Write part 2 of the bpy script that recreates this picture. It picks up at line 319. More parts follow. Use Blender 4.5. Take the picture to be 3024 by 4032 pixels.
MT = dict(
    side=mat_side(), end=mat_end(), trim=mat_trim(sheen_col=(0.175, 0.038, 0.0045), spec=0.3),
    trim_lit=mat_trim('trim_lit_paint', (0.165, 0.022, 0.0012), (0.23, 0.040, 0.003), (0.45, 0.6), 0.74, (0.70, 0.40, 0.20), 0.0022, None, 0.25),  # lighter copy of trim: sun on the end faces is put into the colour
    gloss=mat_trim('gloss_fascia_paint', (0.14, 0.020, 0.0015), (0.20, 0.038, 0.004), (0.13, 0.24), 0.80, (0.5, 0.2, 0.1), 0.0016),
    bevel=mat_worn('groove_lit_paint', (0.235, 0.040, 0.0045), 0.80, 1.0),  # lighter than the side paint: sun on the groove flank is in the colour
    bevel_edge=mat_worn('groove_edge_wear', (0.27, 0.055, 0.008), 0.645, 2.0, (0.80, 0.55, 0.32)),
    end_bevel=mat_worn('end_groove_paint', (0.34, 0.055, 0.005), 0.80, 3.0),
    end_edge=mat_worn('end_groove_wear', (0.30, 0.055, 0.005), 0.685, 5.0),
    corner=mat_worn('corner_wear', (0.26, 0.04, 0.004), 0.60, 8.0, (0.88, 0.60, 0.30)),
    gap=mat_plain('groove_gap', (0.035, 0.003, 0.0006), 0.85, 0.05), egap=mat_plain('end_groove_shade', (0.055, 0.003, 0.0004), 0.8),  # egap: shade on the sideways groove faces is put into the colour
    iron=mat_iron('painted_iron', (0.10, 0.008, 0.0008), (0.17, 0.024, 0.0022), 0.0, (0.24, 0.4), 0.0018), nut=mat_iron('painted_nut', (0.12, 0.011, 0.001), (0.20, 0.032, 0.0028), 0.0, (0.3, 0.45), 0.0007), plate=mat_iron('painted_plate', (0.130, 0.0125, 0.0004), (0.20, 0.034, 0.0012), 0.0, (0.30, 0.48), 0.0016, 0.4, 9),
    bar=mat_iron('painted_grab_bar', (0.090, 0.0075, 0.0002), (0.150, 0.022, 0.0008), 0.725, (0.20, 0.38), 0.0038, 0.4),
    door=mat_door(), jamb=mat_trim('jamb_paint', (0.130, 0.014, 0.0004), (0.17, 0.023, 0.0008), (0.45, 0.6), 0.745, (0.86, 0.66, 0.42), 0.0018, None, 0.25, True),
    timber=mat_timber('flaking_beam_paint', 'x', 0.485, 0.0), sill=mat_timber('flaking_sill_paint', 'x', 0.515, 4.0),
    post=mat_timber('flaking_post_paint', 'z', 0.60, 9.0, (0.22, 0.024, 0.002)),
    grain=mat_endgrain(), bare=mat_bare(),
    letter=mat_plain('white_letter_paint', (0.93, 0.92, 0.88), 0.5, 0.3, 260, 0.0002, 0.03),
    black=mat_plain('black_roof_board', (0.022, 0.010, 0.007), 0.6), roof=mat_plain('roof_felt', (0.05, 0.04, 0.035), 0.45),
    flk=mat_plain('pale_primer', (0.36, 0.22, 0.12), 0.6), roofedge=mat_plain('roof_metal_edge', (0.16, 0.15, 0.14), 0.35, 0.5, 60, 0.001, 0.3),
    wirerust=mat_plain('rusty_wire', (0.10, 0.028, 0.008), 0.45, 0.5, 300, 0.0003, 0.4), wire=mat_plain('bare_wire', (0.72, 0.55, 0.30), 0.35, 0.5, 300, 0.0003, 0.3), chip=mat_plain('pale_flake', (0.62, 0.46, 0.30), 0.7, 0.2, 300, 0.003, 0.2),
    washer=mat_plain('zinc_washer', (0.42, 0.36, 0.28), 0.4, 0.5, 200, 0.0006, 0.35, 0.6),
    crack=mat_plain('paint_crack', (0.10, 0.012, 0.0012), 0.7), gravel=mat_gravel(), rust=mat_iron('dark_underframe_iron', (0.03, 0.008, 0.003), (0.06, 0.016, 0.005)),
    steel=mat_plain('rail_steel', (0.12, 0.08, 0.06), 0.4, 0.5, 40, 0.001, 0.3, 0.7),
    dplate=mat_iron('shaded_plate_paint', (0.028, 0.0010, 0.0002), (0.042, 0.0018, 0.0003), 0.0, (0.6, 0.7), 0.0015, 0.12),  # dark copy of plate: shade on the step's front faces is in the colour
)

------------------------

> Task statement
Return the lines above exactly, keeping every word.

> Exercise answer
Write part 2 of the bpy script that recreates this picture. It picks up at line 319. More parts follow. Use Blender 4.5. Take the picture to be 3024 by 4032 pixels.
MT = dict(
    side=mat_side(), end=mat_end(), trim=mat_trim(sheen_col=(0.175, 0.038, 0.0045), spec=0.3),
    trim_lit=mat_trim('trim_lit_paint', (0.165, 0.022, 0.0012), (0.23, 0.040, 0.003), (0.45, 0.6), 0.74, (0.70, 0.40, 0.20), 0.0022, None, 0.25),  # lighter copy of trim: sun on the end faces is put into the colour
    gloss=mat_trim('gloss_fascia_paint', (0.14, 0.020, 0.0015), (0.20, 0.038, 0.004), (0.13, 0.24), 0.80, (0.5, 0.2, 0.1), 0.0016),
    bevel=mat_worn('groove_lit_paint', (0.235, 0.040, 0.0045), 0.80, 1.0),  # lighter than the side paint: sun on the groove flank is in the colour
    bevel_edge=mat_worn('groove_edge_wear', (0.27, 0.055, 0.008), 0.645, 2.0, (0.80, 0.55, 0.32)),
    end_bevel=mat_worn('end_groove_paint', (0.34, 0.055, 0.005), 0.80, 3.0),
    end_edge=mat_worn('end_groove_wear', (0.30, 0.055, 0.005), 0.685, 5.0),
    corner=mat_worn('corner_wear', (0.26, 0.04, 0.004), 0.60, 8.0, (0.88, 0.60, 0.30)),
    gap=mat_plain('groove_gap', (0.035, 0.003, 0.0006), 0.85, 0.05), egap=mat_plain('end_groove_shade', (0.055, 0.003, 0.0004), 0.8),  # egap: shade on the sideways groove faces is put into the colour
    iron=mat_iron('painted_iron', (0.10, 0.008, 0.0008), (0.17, 0.024, 0.0022), 0.0, (0.24, 0.4), 0.0018), nut=mat_iron('painted_nut', (0.12, 0.011, 0.001), (0.20, 0.032, 0.0028), 0.0, (0.3, 0.45), 0.0007), plate=mat_iron('painted_plate', (0.130, 0.0125, 0.0004), (0.20, 0.034, 0.0012), 0.0, (0.30, 0.48), 0.0016, 0.4, 9),
    bar=mat_iron('painted_grab_bar', (0.090, 0.0075, 0.0002), (0.150, 0.022, 0.0008), 0.725, (0.20, 0.38), 0.0038, 0.4),
    door=mat_door(), jamb=mat_trim('jamb_paint', (0.130, 0.014, 0.0004), (0.17, 0.023, 0.0008), (0.45, 0.6), 0.745, (0.86, 0.66, 0.42), 0.0018, None, 0.25, True),
    timber=mat_timber('flaking_beam_paint', 'x', 0.485, 0.0), sill=mat_timber('flaking_sill_paint', 'x', 0.515, 4.0),
    post=mat_timber('flaking_post_paint', 'z', 0.60, 9.0, (0.22, 0.024, 0.002)),
    grain=mat_endgrain(), bare=mat_bare(),
    letter=mat_plain('white_letter_paint', (0.93, 0.92, 0.88), 0.5, 0.3, 260, 0.0002, 0.03),
    black=mat_plain('black_roof_board', (0.022, 0.010, 0.007), 0.6), roof=mat_plain('roof_felt', (0.05, 0.04, 0.035), 0.45),
    flk=mat_plain('pale_primer', (0.36, 0.22, 0.12), 0.6), roofedge=mat_plain('roof_metal_edge', (0.16, 0.15, 0.14), 0.35, 0.5, 60, 0.001, 0.3),
    wirerust=mat_plain('rusty_wire', (0.10, 0.028, 0.008), 0.45, 0.5, 300, 0.0003, 0.4), wire=mat_plain('bare_wire', (0.72, 0.55, 0.30), 0.35, 0.5, 300, 0.0003, 0.3), chip=mat_plain('pale_flake', (0.62, 0.46, 0.30), 0.7, 0.2, 300, 0.003, 0.2),
    washer=mat_plain('zinc_washer', (0.42, 0.36, 0.28), 0.4, 0.5, 200, 0.0006, 0.35, 0.6),
    crack=mat_plain('paint_crack', (0.10, 0.012, 0.0012), 0.7), gravel=mat_gravel(), rust=mat_iron('dark_underframe_iron', (0.03, 0.008, 0.003), (0.06, 0.016, 0.005)),
    steel=mat_plain('rail_steel', (0.12, 0.08, 0.06), 0.4, 0.5, 40, 0.001, 0.3, 0.7),
    dplate=mat_iron('shaded_plate_paint', (0.028, 0.0010, 0.0002), (0.042, 0.0018, 0.0003), 0.0, (0.6, 0.7), 0.0015, 0.12),  # dark copy of plate: shade on the step's front faces is in the colour
)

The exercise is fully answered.